CNN was first to report on Thursday that the Justice Department was probing the former Intelligence Committee staffer, James Wolfe, a 57-year-old retired aide, who formerly protected sensitive information shared with lawmakers on the committee.

Wolfe was arrested following his indictment by a federal grand jury in Washington on three counts of making false statement to the FBI about his contacts with reporters. He allegedly provided federal investigators with false denials about his contacts with three reporters and falsely claimed he did not share sensitive Intelligence Committee information with two of them, according to the indictment. Wolfe is set to appear in federal court in Washington, D.C. on Friday.

As part of the probe, prosecutors also seized several years’ worth of New York Times’ reporter Ali Watkins’ email and phone data. Watkins had allegedly been in a three-year relationship with Wolfe and was informed of the records seizure in a letter from the national security division of the U.S. attorney’s office in February. The Times reported that it didn’t learn about the seizure until Thursday. This is the first known case of a journalists’ records being seized by the government under President Trump.

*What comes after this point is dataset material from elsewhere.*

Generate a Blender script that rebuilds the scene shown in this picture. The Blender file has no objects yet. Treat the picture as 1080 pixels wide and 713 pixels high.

Wolfe reportedly used encrypted messaging applications to communicate with four reporters, prosecutors alleged. The FBI began looking into Watkins’ sources after she reported on Russian spies’ efforts to work with former Trump campaign aide Carter Page in April 2017, according to The Times. Wolfe was also in communication with another unnamed reporter about a story related to Page’s subpoena to testify before the committee. He served as an unnamed source for another reporter and was in contact with a fourth journalist through his Senate email address for at least three years, according to the indictment.